B.C. government moves forward with public consultations on oil spill response following trade war scare

In its bid to protect B.C.'s coastal waters, the provincial government is looking for feedback from the public about regulations to improve overall oil spill readiness.

'Waste of time,' says Independent Contractors and Businesses Association

Past spills in B.C. have highlighted the challenges and complications associated with environmental cleanups. ( Chris Corday/CBC)

In its bid to protect B.C.'s coastal waters, the provincial government is looking for feedback from the public about regulations to improve overall oil spill readiness.

 "We need to make sure British Columbians have their voices heard on the next steps in protecting our environment," said Environment Minister George Heyman.

This is phase two of the B.C. government's move to create more regulations to improve spill readiness. The province is looking for feedback in four policy areas:

  • Response times, which ensure timely responses following a spill.
  • Geographic response plans, which ensure resources are available to support an immediate response, taking into account the unique characteristics of a given sensitive area.
  • Compensation for loss of public use from spills, including economic, cultural and recreational impacts.
  • Maximizing application of regulations to marine spills.

Initially, the B.C. government had five areas that it was asking the public to weigh in on, but since the Alberta government imposed a boycott on B.C. wine that it later dropped, the fifth item — "restrictions on the increase of diluted bitumen transportation" has been removed from the list. 

B.C. Premier John Horgan said his government is turning to the courts on the question of whether it could implement a temporary ban on increased exports of bitumen from Alberta.

'Alberta is right on this'

But those from the Independent Contractors and Businesses Association, say the consultation process is a lost cause.

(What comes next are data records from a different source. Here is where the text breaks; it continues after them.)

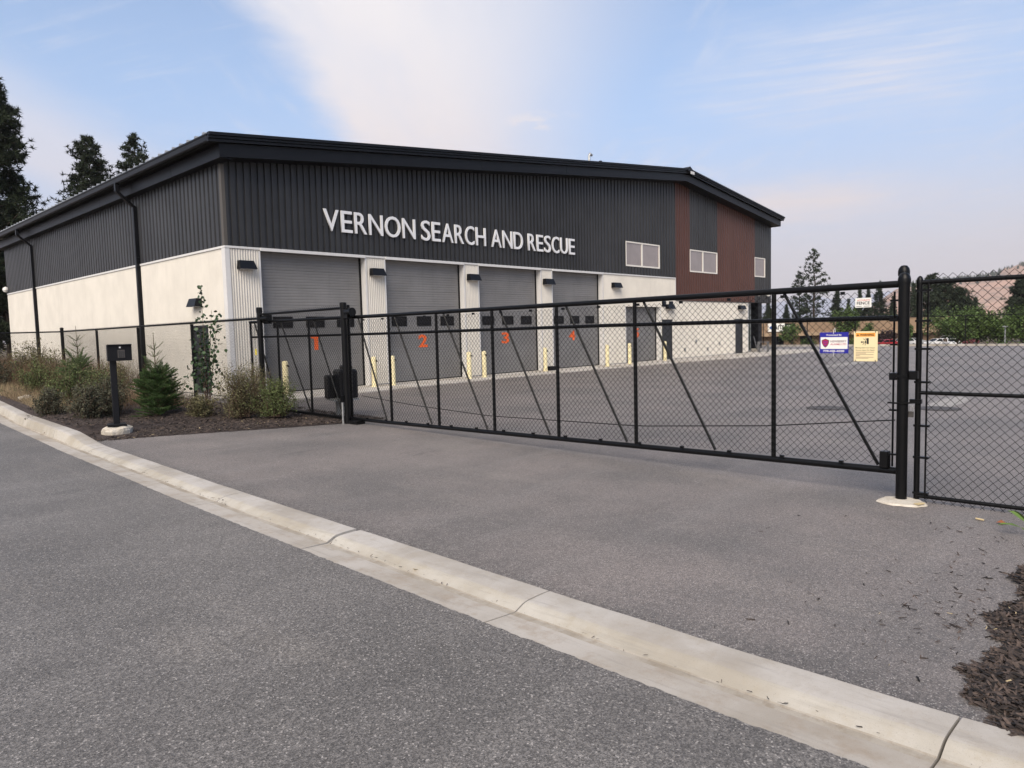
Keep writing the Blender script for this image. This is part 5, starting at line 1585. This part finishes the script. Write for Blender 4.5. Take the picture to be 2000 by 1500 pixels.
for px_, D, lab, sd_ in ((1578, 116, 'low round green bush before the tan building', 62), (1668, 118, 'low yellowish bush under the light green tree', 63), (1960, 80, 'low green hedge bush near the far lamp pole', 64)):
    broadleaf(at(px_, D, ZG), 1.9, 1.1, lab, n=900, leaf=.2, seed=sd_, name='bush', zc=.45)['category'] = 'bush'

# far lamp pole
lp = thing('lamp_pole', 'thin grey lamp pole with a flat head beyond the yard edge', 'lamp post', at(1960, 62, -2.0))
MB().tube([(0, 0, 0), (0, 0, 3.0)], .05, 8).build('pole', 'galvanised', lp)
MB().box((-.55, -.12, 3.0), (.55, .12, 3.08)).build('lamp_head', 'galvanised', lp)

# --- low tan building beyond the yard
rt = Vector((_x.x, _x.y, 0)).normalized(); ang = math.atan2(rt.y, rt.x) + R(3)
tan = thing('low_office', 'long low tan flat roofed building beyond the yard', 'building', at(1660, 132, ZG), rz=ang)
Hh = 5.0; x0, x1 = -19.5, 21.5
MB().box((x0, 0, 0), (x1, 12, 2.1)).build('wall', 'tan_wall', tan)
MB().box((x0 - .8, -1.6, 2.1), (x1 + .8, 12.5, 2.75)).build('eave_band', 'tan_band', tan)
MB().box((x0 - .5, -1.3, 2.752), (x1 + .5, 12, Hh - .15)).build('parapet', 'tan_wall', tan)
MB().box((x0 - .6, -1.4, Hh - .148), (x1 + .6, 12.1, Hh)).build('coping', 'tan_band', tan)
for k, x in enumerate((-9.5, -3.0, 4.0, 11.5, 17.5)):
    w = MB().box((x, -.05, .6), (x + 2.2, .02, 2.05)).build('window', 'dark_trim', tan)
    for j in range(2):
        MB().box((x + .08 + j * 1.05, -.06, 0.68), (x + 1.07 + j * 1.05, -.051, 1.97)).build('pane', 'black_glass', w)
dr = MB().box((-14.4, -.07, .02), (-12.6, .01, 2.08)).build('entrance', 'dark_trim', tan)
MB().box((-13.45, -.08, .1), (-12.7, -.071, 2.0)).build('pane', 'black_glass', dr)
sg = MB().box((-16.2, -1.75, 2.95), (-13.2, -1.42, 4.45)).build('sign_board', 'sign_white', tan)
MB().prism([(-16.0, 3.75), (-15.6, 4.05), (-15.1, 4.0), (-15.0, 3.5), (-15.4, 3.3), (-15.8, 3.45)], lambda a, b_, d: (a, d, b_), -1.79, -1.755).build('emblem', 'print_blue', sg)
fit_text('print', 'UTS', 'print_black', sg, (-14.8, -1.77, 3.35), (1, 0, 0), (0, 0, 1), 1.5, .75, (0, -1, 0), weight=.03)
sg2 = MB().box((-13.15, -1.72, 3.0), (-11.2, -1.43, 4.4)).build('sign_board', 'dark_trim', tan)
for z in (3.9, 3.45): MB().box((-12.8, -1.74, z), (-11.9, -1.725, z + .16)).build('print', 'sign_white', sg2)
MB().box((-19.0, -.06, .6), (-17.4, .02, 2.05)).build('window', 'black_glass', tan)


# --- cars
CAR_PROFILES = {
    'sedan': ([(-2.2, .35), (-2.25, .62), (-2.1, .88), (-1.45, .95), (-.75, 1.38), (.55, 1.42), (1.25, 1.0), (2.1, .92), (2.25, .7), (2.22, .35)], [(-1.28, .97), (-.68, 1.33), (.50, 1.36), (1.05, 1.0)]),
    'hatch': ([(-2.0, .35), (-2.05, .6), (-1.9, .88), (-1.15, .98), (-.45, 1.45), (1.3, 1.48), (1.85, 1.02), (1.95, .7), (1.92, .35)], [(-1.0, 1.0), (-.40, 1.39), (1.2, 1.42), (1.55, 1.02)]),
    'suv': ([(-2.25, .40), (-2.3, .75), (-2.15, 1.02), (-1.35, 1.10), (-.75, 1.70), (1.75, 1.74), (2.15, 1.15), (2.25, .85), (2.2, .40)], [(-1.2, 1.13), (-.68, 1.63), (1.65, 1.67), (1.9, 1.15)]),
}


def car(kind, paint, label, loc, rz):
    body, glass = CAR_PROFILES[kind]
    c_ = thing('parked_car', label, 'car', loc, rz, 'cars parked beyond the yard')
    mb = MB(); n_ = len(body); W2 = .86
    narrow = lambda z: W2 - max(0, z - .95) * .32
    vs = [(x, -narrow(z), z) for x, z in body] + [(x, narrow(z), z) for x, z in body]
    mb.add(vs, [tuple(range(n_)), tuple(reversed(range(n_, 2 * n_)))] + [(i, (i + 1) % n_, n_ + (i + 1) % n_, n_ + i) for i in range(n_)])
    mb.build('body', paint, c_)
    mid = (glass[0][0] + glass[-1][0]) / 2
    for s_ in (-1, 1):
        for half in (0, 1):
            if half == 0: pg = [glass[0], glass[1], (mid - .04, glass[1][1] + .01), (mid - .04, glass[0][1] + .01)]
            else: pg = [(mid + .04, glass[0][1] + .01), (mid + .04, glass[2][1] - .01), glass[2], glass[3]]
            vs = [(x, s_ * (narrow(z) + .008), z) for x, z in pg]
            MB().add(vs, [(0, 1, 2, 3)]).build('side_window', 'black_glass', c_)
        for x in (-1.38, 1.32):
            wh = MB().tube([(x, s_ * .70, .32), (x, s_ * .885, .32)], .32, 16).build('wheel', 'tyre', c_)
            MB().tube([(x, s_ * .886, .32), (x, s_ * .895, .32)], .19, 12).build('rim', 'galvanised', wh)
        MB().box((body[1][0] - .03, s_ * .66 - .16, .62), (body[1][0] + .12, s_ * .66 + .16, .78)).build('headlight', 'lamp_clear', c_)
        MB().box((body[-2][0] - .12, s_ * .68 - .14, .70), (body[-2][0] + .03, s_ * .68 + .14, .88)).build('tail_light', 'lamp_red', c_)
    a, b_ = body[3], body[4]
    for p, q_ in ((body[3], body[4]), (body[5], body[6])):
        nrm = .012
        dx_, dz_ = q_[0] - p[0], q_[1] - p[1]; l_ = math.hypot(dx_, dz_); nx_, nz_ = -dz_ / l_ * nrm, dx_ / l_ * nrm
        e = [(p[0] + dx_ * .12 + nx_, p[1] + dz_ * .12 + nz_), (p[0] + dx_ * .9 + nx_, p[1] + dz_ * .9 + nz_)]
        vs = [(e[0][0], -narrow(e[0][1]) * .9, e[0][1]), (e[1][0], -narrow(e[1][1]) * .9, e[1][1]), (e[1][0], narrow(e[1][1]) * .9, e[1][1]), (e[0][0], narrow(e[0][1]) * .9, e[0][1])]
        MB().add(vs, [(0, 1, 2, 3)]).build('windscreen', 'black_glass', c_)
    return c_


CARS = [('sedan', 'car_red', 'red car parked under the purple tree', 1731, 116, 0.05), ('hatch', 'car_white', 'white car half hidden by the thick gate post', 1762, 118, 0.3),
        ('sedan', 'car_white', 'white sedan seen side on through the left of the swing leaf', 1834, 114, 0.0), ('suv', 'car_white', 'white high roofed car behind the side on white sedan', 1852, 119, 0.1),
        ('hatch', 'car_white', 'small white hatchback with red tail lights before the maroon car', 1857, 109, 1.2), ('suv', 'car_maroon', 'dark maroon car at the foot of the bright green trees', 1879, 117, .15),
        ('sedan', 'car_silver', 'silver car in the gap right of the thick gate post', 1782, 121, .1)]
for kd, pt, lab, px_, D, rr in CARS:
    p = at(px_, D, ZG); car(kd, pt, lab, (p[0], p[1], ZG + .0), ang + rr)

# ================================================================= HILLS
def hill(name, D, prof, mname, depth, zbase, seed):
    rg = np.random.default_rng(seed); n_, m_ = 90, 14
    pxs = np.linspace(prof[0][0], prof[-1][0], n_); vs, fs = [], []
    for i, px_ in enumerate(pxs):
        hz_ = np.interp(px_, [p[0] for p in prof], [p[1] for p in prof])
        for j in range(m_):
            f = j / (m_ - 1); Dj = D + depth * f
            zz_ = zbase + (hz_ - zbase) * math.sin(f * math.pi / 2) ** .8
            rid = .10 * hz_ * math.sin(px_ * .021 + 2.5 * f + seed) * f + .05 * hz_ * math.sin(px_ * .06 - 5 * f) * f + .03 * hz_ * rg.normal() * f
            p = site(px_, Dj, zz_ + rid * (1 - f * .75)); vs.append(tuple(p))
            if i and j: fs.append(((i - 1) * m_ + j - 1, i * m_ + j - 1, i * m_ + j, (i - 1) * m_ + j))
    # back slope down to the ground
    return tag(MB().add(vs, fs).build(name, mname, smooth=True), kind='structure')


hill('hills', 1500, [(1640, 10), (1700, 45), (1745, 95), (1790, 112), (1850, 118), (1920, 128), (1975, 150), (2050, 190), (2200, 270), (2500, 330)], 'dry_hill', 700, ZLOW, 2)
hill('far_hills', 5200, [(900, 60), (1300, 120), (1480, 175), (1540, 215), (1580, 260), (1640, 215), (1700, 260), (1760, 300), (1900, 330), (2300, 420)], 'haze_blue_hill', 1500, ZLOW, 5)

# scrub pines along the hill crest
P, D_, L_ = [], [], []
for k in range(420):
    px_ = random.uniform(1760, 2300); f = random.uniform(.55, 1.0); hz_ = float(np.interp(px_, [1740, 1790, 1850, 1920, 1975, 2050, 2200, 2300], [95, 112, 118, 128, 150, 190, 270, 290]))
    if random.random() < .35: f = 1.0
    p = site(px_, 1500 + 700 * f, ZLOW + (hz_ - ZLOW) * math.sin(f * math.pi / 2) ** .8 - 5)
    for a in range(4):
        P.append(tuple(p)); an = a * math.pi / 2 + random.random(); D_.append((math.cos(an) * .15, math.sin(an) * .15, 1)); L_.append(random.uniform(9, 22))
V, Fc = blades(np.array(P), unit(np.array(D_)), np.array(L_), np.full(len(L_), 9.0))
mesh_np('hillside_trees', V, Fc, 'far_needle', kind='stuff')

# ================================================================= HAZE
HAZE = 0.00011
if HAZE:
    hm = bpy.data.materials.new('haze'); hm.use_nodes = True
    ht = hm.node_tree; ht.nodes.remove(ht.nodes['Principled BSDF'])
    pv = ht.nodes.new('ShaderNodeVolumePrincipled'); pv.inputs['Color'].default_value = (0.93, 0.92, 0.95, 1); pv.inputs['Density'].default_value = HAZE
    pv.inputs['Anisotropy'].default_value = 0.0
    ht.links.new(pv.outputs[0], ht.nodes['Material Output'].inputs['Volume'])
    MATS['haze'] = hm
    tag(MB().box((-3050, -6050, ZLOW - 1.2), (9050, 6050, 640)).build('haze', 'haze'), kind='stuff')
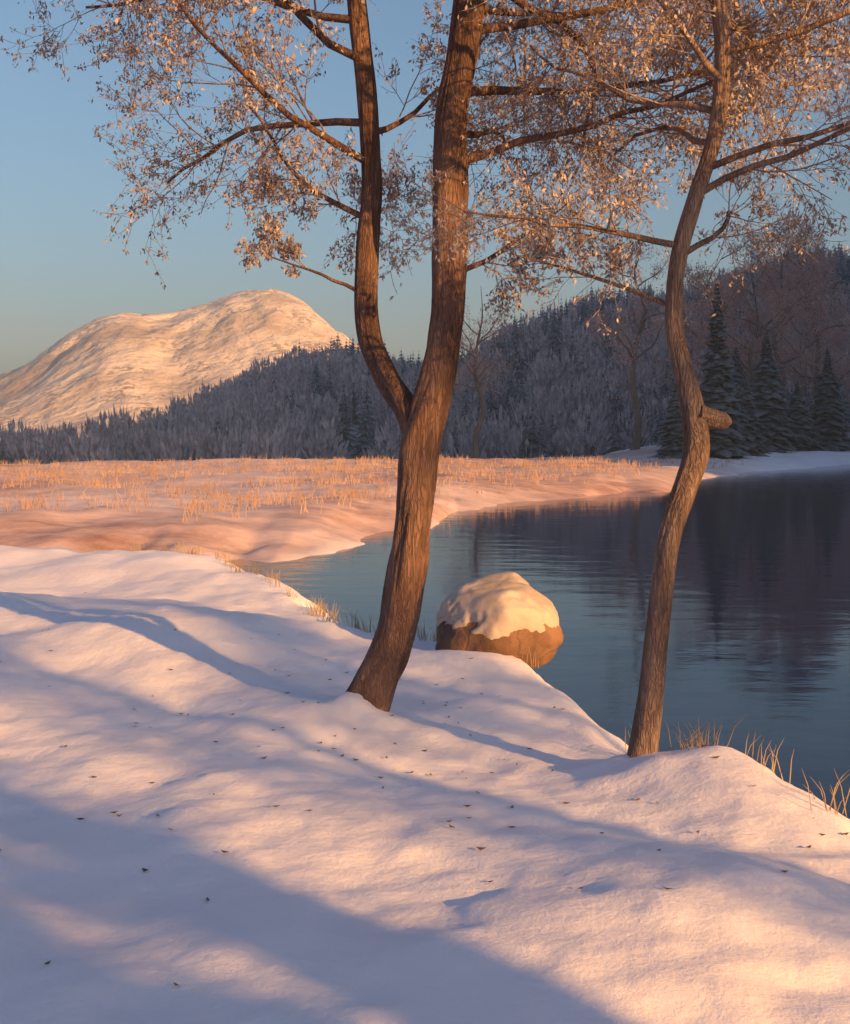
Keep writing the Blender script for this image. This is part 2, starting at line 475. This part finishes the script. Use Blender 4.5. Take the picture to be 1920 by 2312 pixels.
def bare_tree(name, root, stems, limbs, seed, label, group=None, twig_levels=3, leaf_n=0, leaf_size=0.03,
              bmat='bark_brown', tmat='twig', sides=18, kids=(4, 6), twig_from=2.2, leaf_spread=0.08, lmat='leaf', cat='tree', droop=0.06, kid_dens=5.0):
    """stems: list of (points, radii) in world space; limbs: (start, dir, length, radius)"""
    rng = np.random.default_rng(seed)
    o = empty(name, root, label, cat, group)
    org = np.array(root)
    for si, (pts, rads) in enumerate(stems):
        n = (170 if si == 0 else 120) if sides > 24 else 36
        P = spline(pts, n)
        rad = np.interp(np.linspace(0, 1, n), np.linspace(0, 1, len(rads)), rads)
        t = Tubes(); t.add(P, rad, sides, 0.30, seed + si, 0.42 if si == 0 else 0.0)
        t.build('trunk' if si == 0 else 'stem', M[bmat], o, org)
    tips = []
    tw = Tubes()
    for (p, d, ln, r) in limbs:
        lt = Tubes()
        n = 9
        P = [np.array(p, float)]; dd = np.array(d, float); dd /= np.linalg.norm(dd)
        for i in range(n - 1):
            dd = dd + rng.normal(0, 0.13, 3) + np.array([0, 0, 0.03 - droop * i / n]); dd /= np.linalg.norm(dd)
            P.append(P[-1] + dd * ln / (n - 1))
        P = np.array(P)
        lt.add(P, np.linspace(r, r * 0.3, n) if ln > .5 else r * np.array([1.1, 1, .92, .88, .86, .85, .8, .6, .05]), 8 if ln > .5 else 20, 0.15 if ln > .5 else .35, seed)
        lt.build('limb', M[bmat], o, org)
        nk = max(4, int(ln * kid_dens)) if ln > .5 else 0        # a broken stub bears no twigs
        for k in range(nk):
            t_ = rng.uniform(0.15, 1.0)
            i = min(int(t_ * (n - 1)), n - 2); u = t_ * (n - 1) - i
            q = P[i] * (1 - u) + P[i + 1] * u
            loc = P[i + 1] - P[i]; loc /= np.linalg.norm(loc)
            nd = rot_about(loc, np.cross(loc, rng.normal(0, 1, 3)), rng.uniform(0.4, 1.1))
            grow(tw, rng, q, nd, ln * rng.uniform(0.22, 0.42), r * 0.32 * (1 - 0.5 * t_), 1, twig_levels, tips, droop=droop, kids=kids)
    if tw.n:
        t = tw.build('twigs', M[tmat], o, org); t['kind'] = 'stuff'
    if leaf_n and tips:
        V, F = leaves(rng, tips, leaf_n, leaf_size, leaf_spread)
        l = np_mesh('leaves', V - org, F, M[lmat], o, smooth=False); l['kind'] = 'stuff'
    return o

K = 0.828; AS = 850 / 1024
def at(fx, fy, Y):                       # a point at distance Y seen at a fraction of the frame
    return np.array([(fx - 0.5) * K * AS * Y, Y, 2.0 + (0.42 - fy) * K * Y])

# forked tree on the bank
Y = 8.6
tr = [at(*q) for q in [(.420, .70, 8.9), (.440, .672, 8.82), (.467, .62, 8.72), (.477, .56, 8.65), (.486, .50, 8.66), (.494, .43, 8.68), (.517, .36, 8.7), (.529, .28, 8.7), (.530, .20, 8.65), (.531, .12, 8.6), (.545, .04, 8.55), (.556, -.06, 8.5), (.56, -.2, 8.45), (.575, -.36, 8.4), (.58, -.55, 8.4)]]
tr[0][2] = gz(tr[0][0], tr[0][1]) - 0.30; tr[0][0] -= 0.03
rad_t = [.16, .148, .134, .128, .126, .13, .125, .118, .118, .108, .105, .095, .08, .055, .02]
st2 = [at(*q) for q in [(.490, .435, 8.7), (.478, .40, 8.78), (.452, .365, 8.9), (.434, .325, 9.0), (.432, .26, 9.05), (.437, .19, 9.1), (.433, .11, 9.1), (.424, .03, 9.15), (.41, -.08, 9.2), (.39, -.22, 9.3), (.37, -.4, 9.4)]]
rad_2 = [.09, .092, .088, .085, .08, .077, .072, .068, .056, .04, .015]
lim = [
    (at(.433, .29, 9.0), (-.8, .3, .25), .75, .018),
    (at(.436, .215, 9.1), (-.9, -.2, .40), 1.25, .026),
    (at(.436, .16, 9.1), (-1.0, -.3, .42), 1.9, .032),
    (at(.434, .12, 9.1), (-1.0, .3, .40), 2.1, .032),
    (at(.43, .06, 9.1), (-.9, -.4, .25), 2.3, .034),
    (at(.425, .02, 9.1), (-1.0, .5, .15), 2.5, .034),
    (at(.42, -.02, 9.15), (-1.0, .0, .10), 2.9, .036),
    (at(.415, -.06, 9.2), (-.8, -.7, .05), 2.8, .034),
    (at(.405, -.12, 9.25), (-.9, .4, .05), 2.8, .03),
    (at(.40, -.17, 9.25), (-.3, -.9, .0), 2.4, .03),
    (at(.434, .13, 9.1), (.5, .8, .4), 1.8, .026),
    (at(.433, .20, 9.1), (.3, .9, .3), 1.3, .02),
    (at(.53, .27, 8.7), (.9, .4, .25), 1.2, .022),
    (at(.531, .16, 8.62), (.9, -.1, .35), 2.0, .034),
    (at(.531, .13, 8.62), (.5, .9, .3), 1.9, .03),
    (at(.535, .09, 8.6), (.8, .5, .4), 2.4, .036),
    (at(.545, .03, 8.55), (1.0, -.1, .15), 2.7, .038),
    (at(.548, -.0, 8.5), (.2, .9, .1), 2.4, .034),
    (at(.55, -.03, 8.5), (.9, .6, .0), 2.8, .038),
    (at(.556, -.10, 8.5), (-.5, -.9, -.05), 2.4, .034),
    (at(.56, -.19, 8.45), (1.0, .2, .0), 3.0, .034),
    (at(.56, -.22, 8.45), (-.6, .6, .1), 2.4, .032),
    (at(.57, -.3, 8.4), (.8, .4, .3), 2.4, .03),
    (at(.575, -.4, 8.4), (-.7, -.3, .5), 1.9, .025),
]
bare_tree('forked_tree', tuple(tr[0]), [(tr, rad_t), (st2, rad_2)], lim, 3,
          'brown forked tree with two tall stems on the pale bank left of the boulder', twig_levels=3, leaf_n=84000, leaf_size=0.019,
          sides=72, kid_dens=7.0, leaf_spread=0.016)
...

"We think it's a waste of time, money and energy by the government, as this is all ground that's been covered over and over again in the past," said Jordan Bateman, a spokesperson for the Independent Contractors and Businesses Association.

Ottawa gave the green light to expand Kinder Morgan's Trans Mountain pipeline in 2016. The National Energy Board recommended its construction if 157 conditions are met, including 49 environmental requirements.

The ICBA represents about 40,000 employees in the construction industry and other businesses. It is a third-party provider of group health and retirement benefits in B.C. and the largest sponsor of apprentices in the province.

Bateman says he's glad the B.C. government took point five ("restrictions on the increase of diluted bitumen transportation") off it's list of items for public input.

"Point five widely exceeded their jurisdictional powers and flouted the rule of law in Canada. As hard as it is for some of us in British Columbia to admit, Alberta is right on this," Bateman said.

Environment Minister George Heyman speaks to reporters Wednesday about B.C. opening up its spill response strategy to public input. (CBC)

At a news conference Wednesday, Environment Minister George Heyman told a crowd that the regulations in question are not specifically about the Trans Mountain Kinder Morgan pipeline.

"If you are asking me about Kinder Morgan, we thought the approval process was wrong and that's why we intervened in the federal court to say it should be set aside," Heyman said.

 "If the court rules that the process was, as we believe, wrong, then we will have a chance to design a process in which  British Columbians can have confidence," he added.

The public is invited to provide online input on the four policy areas by completing a questionnaire during the consultation process, which runs from Feb. 28 to April 30, 2018.

 An independent scientific advisory panel will be established at a later date.